Park’s eyes got wide. Well, sort of wide. Sometimes she wondered if the shape of his eyes affected how he saw things. That was probably the most racist question of all time.
From ELEANOR & PARK by Rainbow Rowell
Yeah, Eleanor. It is. Not to mention, she compares Park’s mother to a China doll.
His mom looked exactly like a doll. In The Wizard of Oz—the book, not the movie—Dorothy goes to this place called the Dainty China Country, and all the people are tiny and perfect. When Eleanor was little and her mom read her the story, Eleanor had thought the Dainty China people were Chinese. But they were actually ceramic, or they’d turn ceramic if you tried to sneak one back to Kansas. Eleanor imagined Park’s dad, Tom Seleck, tucking his Dainty China person into his flak jacket and sneaking her out of Korea.
From ELEANOR & PARK by Rainbow Rowell
There’s more where that came from, including a ton of internalized racism in Park’s character.
In a Goodreads blog post, Rowell reveals that she took inspiration for Eleanor & Park from her father, who fell in love with a Korean woman while serving in the Army overseas. They didn’t last.
What if fate and circumstance and the U.S. government had come together to deliver my father across the continents to his soulmate – and he just left her there. He could have stayed, I thought. He could have brought her back. Omaha is a military town; people bring wives and husbands back from all over. […] So … in Eleanor & Park, Park’s dad gets sent to Korea because his brother has died in combat in Vietnam. He meets his soulmate there. And he brings her home.
By Rainbow Rowell on Goodreads
The part that disturbs me about this post is the way she laments how her father didn’t bring a wife back to the States, as if this woman were a souvenir. It gives me the same vibes as that “China doll” excerpt: in both, Rowell strips the Korean women of their agency and humanity, turning them into things that white people can own and take.
How could I let this slide upon my first read? (*Screams into a pillow as the delayed rage hits me.*) Here’s my best guess: I think I wanted to see more multiracial characters in books so badly that I held onto that sliver of so-called “representation” and tolerated the rest. Frankly, I wouldn’t be surprised if a lot of people who don’t fit perfectly into whiteness have done the same thing with a book, movie, or TV show at some point. We’ve been conditioned to believe that this is just the way it is.

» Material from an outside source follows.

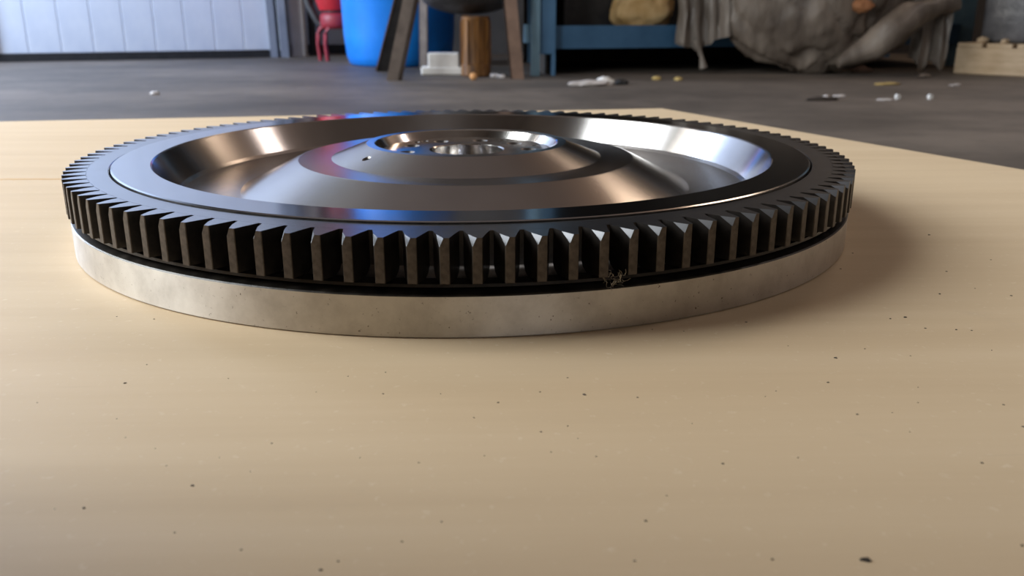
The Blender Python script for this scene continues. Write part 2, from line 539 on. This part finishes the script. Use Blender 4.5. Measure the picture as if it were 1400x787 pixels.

Representation isn’t just about the presence of diverse characters. Writers (especially those who don’t fall into the category of #OwnVoices) must create these characters from a place of deep respect and understanding—and at the very least, grant these characters the same level of humanity and complexity that you’d give to their more privileged counterparts. This sounds basic, and yet, we’re living in a time where books like Eleanor & Park are rewarded with movie deals. Writing harmful stereotypes into books isn’t a trivial matter; YA books play a key role in shaping the worldviews of young readers. I know they did for me.
I may be kicking myself now for my past passivity, but I’m encouraged by these realizations. I’ve raised the bar for myself and for what I expect in others. I can’t suck it up, look the other way, or let it go anymore. That’s not how change happens.